Wednesday I came home from school and when I had to leave again my keys were missing. The keys I religiously put on the hook by the door. Every time. Without fail.
Immediately the red flag goes up for us because we have problems with our children and keys. I have two car keys with microchips and two keyless entry devices on that ring, in addition to the keys to the office, home, and the gate to the backyard. They will cost at least $300 to replace.
What is it about your most important things that children have a kind of sixth sense to destroy, hide, or otherwise contaminate beyond salvage? (i.e.: toilet bowl glowing blue with my cell phone)
Places we have found our keys:
toy boxes
lawns
buried in the sand box
in our neighbor's yard hanging from a tree
in 5 inches of water at the bottom of a sprinkler box
in the doors of random stranger's cars
crammed into the cavity of a stuffed animal
innumerable other tiny, obscure and random places-- you get the picture
The point is somehow through the grace and mercy of a higher power we have always been able to find them, even if there was damage to our keyless entry devices. We've had to replace one already.
I sweet-talk John. He insists he doesn't know what I'm talking about. He is very believable. I resort to begging.
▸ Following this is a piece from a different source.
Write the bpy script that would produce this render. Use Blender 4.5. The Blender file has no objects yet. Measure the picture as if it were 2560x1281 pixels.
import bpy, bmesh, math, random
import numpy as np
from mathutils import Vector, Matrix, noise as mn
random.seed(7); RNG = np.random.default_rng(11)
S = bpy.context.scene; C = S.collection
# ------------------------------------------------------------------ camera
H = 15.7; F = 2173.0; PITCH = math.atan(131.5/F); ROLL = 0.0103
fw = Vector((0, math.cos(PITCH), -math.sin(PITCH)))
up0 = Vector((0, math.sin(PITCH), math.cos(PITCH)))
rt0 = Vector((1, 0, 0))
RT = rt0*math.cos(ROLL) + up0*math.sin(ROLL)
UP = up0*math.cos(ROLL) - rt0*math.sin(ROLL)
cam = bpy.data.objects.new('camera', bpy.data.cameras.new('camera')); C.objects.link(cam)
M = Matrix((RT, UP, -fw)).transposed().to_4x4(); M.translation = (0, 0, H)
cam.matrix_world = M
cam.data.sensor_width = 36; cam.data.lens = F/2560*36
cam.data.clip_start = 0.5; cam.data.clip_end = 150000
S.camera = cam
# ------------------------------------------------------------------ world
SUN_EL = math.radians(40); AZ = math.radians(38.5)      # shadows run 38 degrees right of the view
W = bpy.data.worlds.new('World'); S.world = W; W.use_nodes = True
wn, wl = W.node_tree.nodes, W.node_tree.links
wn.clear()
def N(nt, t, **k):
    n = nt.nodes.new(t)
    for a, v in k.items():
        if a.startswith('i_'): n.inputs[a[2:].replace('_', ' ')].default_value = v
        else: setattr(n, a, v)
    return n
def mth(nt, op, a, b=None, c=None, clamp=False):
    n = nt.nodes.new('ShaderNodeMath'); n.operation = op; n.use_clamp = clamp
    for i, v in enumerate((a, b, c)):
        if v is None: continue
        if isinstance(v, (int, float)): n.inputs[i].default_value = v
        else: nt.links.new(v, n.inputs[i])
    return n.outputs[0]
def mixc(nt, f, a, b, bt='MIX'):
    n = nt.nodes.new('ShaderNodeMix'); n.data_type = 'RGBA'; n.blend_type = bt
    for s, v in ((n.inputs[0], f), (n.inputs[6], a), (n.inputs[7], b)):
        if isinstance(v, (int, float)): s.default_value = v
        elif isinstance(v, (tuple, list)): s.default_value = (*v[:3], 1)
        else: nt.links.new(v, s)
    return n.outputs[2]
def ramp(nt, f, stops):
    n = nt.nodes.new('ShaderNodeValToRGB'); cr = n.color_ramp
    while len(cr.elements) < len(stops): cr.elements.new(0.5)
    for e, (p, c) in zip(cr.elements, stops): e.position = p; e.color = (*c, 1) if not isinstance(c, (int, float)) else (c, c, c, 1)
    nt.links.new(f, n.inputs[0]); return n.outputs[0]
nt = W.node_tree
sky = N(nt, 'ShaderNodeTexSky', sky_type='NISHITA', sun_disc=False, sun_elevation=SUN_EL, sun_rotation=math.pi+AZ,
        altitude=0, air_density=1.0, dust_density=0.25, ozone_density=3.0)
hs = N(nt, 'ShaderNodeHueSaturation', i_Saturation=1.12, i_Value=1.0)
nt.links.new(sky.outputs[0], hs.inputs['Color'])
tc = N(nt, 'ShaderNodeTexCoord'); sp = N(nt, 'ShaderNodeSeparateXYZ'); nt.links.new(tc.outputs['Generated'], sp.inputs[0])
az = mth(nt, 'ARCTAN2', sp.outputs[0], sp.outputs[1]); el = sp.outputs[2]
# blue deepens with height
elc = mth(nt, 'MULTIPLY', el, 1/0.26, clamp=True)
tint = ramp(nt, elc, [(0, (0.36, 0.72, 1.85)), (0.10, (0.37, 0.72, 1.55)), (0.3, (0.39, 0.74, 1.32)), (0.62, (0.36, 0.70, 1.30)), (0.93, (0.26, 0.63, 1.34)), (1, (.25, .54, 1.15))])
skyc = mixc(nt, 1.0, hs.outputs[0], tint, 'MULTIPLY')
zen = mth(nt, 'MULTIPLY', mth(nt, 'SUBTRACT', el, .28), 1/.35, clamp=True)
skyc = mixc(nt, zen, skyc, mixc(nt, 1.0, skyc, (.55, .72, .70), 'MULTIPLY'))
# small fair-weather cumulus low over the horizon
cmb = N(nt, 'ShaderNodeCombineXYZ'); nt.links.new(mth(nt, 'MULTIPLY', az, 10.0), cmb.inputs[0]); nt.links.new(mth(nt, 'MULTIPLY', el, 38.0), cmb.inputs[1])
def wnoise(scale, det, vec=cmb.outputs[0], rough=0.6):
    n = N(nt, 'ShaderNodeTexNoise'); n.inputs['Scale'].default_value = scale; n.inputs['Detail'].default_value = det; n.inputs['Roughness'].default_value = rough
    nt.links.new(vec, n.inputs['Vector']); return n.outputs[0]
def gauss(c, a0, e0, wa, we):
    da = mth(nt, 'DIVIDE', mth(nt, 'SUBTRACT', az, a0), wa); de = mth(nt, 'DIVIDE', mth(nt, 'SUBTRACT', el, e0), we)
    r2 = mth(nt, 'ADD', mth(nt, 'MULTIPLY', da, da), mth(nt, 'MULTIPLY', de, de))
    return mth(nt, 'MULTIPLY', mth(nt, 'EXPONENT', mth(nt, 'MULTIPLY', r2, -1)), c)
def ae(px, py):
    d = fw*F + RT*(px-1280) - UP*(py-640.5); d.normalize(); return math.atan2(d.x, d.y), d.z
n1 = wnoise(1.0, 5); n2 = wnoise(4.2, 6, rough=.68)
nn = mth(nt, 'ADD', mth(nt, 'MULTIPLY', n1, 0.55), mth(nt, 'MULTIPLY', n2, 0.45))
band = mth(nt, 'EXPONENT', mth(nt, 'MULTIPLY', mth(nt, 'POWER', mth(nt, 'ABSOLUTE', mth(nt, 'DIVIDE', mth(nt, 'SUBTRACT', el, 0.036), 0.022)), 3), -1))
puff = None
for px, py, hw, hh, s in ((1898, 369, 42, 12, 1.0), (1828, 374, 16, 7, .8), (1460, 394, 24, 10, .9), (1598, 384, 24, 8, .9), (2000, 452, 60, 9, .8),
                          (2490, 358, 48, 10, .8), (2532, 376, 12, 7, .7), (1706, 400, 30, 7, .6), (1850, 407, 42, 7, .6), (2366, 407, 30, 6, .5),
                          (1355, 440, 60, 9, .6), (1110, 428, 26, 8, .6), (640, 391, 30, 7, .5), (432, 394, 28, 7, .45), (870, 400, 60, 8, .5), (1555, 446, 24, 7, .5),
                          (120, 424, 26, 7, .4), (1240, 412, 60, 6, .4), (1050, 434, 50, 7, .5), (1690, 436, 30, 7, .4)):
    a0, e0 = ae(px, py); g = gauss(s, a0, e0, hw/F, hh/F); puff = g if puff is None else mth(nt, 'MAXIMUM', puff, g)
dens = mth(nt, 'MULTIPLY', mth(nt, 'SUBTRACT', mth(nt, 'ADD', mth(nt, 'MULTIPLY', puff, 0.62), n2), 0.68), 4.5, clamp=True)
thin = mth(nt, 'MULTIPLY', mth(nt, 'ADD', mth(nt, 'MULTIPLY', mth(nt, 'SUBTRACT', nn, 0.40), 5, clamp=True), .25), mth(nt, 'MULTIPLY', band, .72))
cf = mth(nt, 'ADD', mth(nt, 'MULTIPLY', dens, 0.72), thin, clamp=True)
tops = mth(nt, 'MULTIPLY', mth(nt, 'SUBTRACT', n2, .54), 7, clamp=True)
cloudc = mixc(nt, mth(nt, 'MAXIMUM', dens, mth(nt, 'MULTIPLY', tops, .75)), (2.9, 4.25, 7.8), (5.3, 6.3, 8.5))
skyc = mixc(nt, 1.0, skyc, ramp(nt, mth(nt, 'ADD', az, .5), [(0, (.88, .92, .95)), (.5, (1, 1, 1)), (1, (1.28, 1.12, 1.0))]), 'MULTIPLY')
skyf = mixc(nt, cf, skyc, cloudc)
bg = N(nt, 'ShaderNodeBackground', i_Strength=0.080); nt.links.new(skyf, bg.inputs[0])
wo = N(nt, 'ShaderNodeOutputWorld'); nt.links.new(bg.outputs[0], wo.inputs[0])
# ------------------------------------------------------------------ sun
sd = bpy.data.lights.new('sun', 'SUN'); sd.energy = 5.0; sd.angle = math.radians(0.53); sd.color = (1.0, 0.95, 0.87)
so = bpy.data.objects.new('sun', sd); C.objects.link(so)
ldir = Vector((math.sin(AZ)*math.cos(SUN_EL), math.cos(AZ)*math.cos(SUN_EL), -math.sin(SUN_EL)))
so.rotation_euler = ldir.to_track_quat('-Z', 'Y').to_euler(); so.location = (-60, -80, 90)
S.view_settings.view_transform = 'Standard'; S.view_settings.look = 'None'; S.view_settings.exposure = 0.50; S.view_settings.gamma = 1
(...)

Threatening. His mouth is like a airtight vault. I seriously begin to wonder if I am jumping to conclusions, though I know in my gut this kid is holding out.
So today I am done. I mow the lawns looking for them. I have carefully walked them at night with a flashlight to see if there is any glimmer shining back at me from the darkness. I have dug the sandbox down to the dirt. I have checked behind the washer, the freezer, ransacked the garage, dug through bushes and alerted the neighbors.
Then it comes to me. John has been unceasingly pleading with me for some toy I didn't even knew existed. Apparently one of our neighbors has one and John is desperate for it. I have my ammo.
"John, if you find momma's keys I will buy you the yellow transformer guy."
"OK!! I'll show you!"
Without a moment's hesitation he leads me directly out to the garage and to the side of the house.
"I put it in the trash--this one." He even knows exactly which of the two trashes he put them in. Because I have mowed the lawns and thus the reeking trash is filled with grass clippings glazed with dog crap I bring myself to make the futile motions to remove the pile of composting grass/garbage from the full trash to the empty one, all the while knowing full well they are already gone. After shoveling out what I can I enlist (force) Nathaniel to help me dump it over into the other empty trash with straining ears yearning to hear the jingle of the hopelessly lost phantom keys.
The keys went missing Wednesday.
The trash went out on Thursday.
Today is Saturday.
John is not getting a yellow transformer guy.
4 comments:
April, you have the patience of a saint. The kid would have been dead by now if he'd lived at our house.
I ditto what my mom said. Oh man! I'm mad at him for you!
That is so frustrating! You should buy a little box with a combo lock on it to hold your keys or something. The stories you have from your kids always shock me (rotten egg, climbing out of windows, you know that sort of thing!) You should write a book or something :)
Our son JUST got to the age where we can ask him where he put mommy's keys and he will walk over to the general area. Like if he walks over near the bookshelf we know it's behind the books on one of the many shelves. Good thing it didn't go out to a lanfill!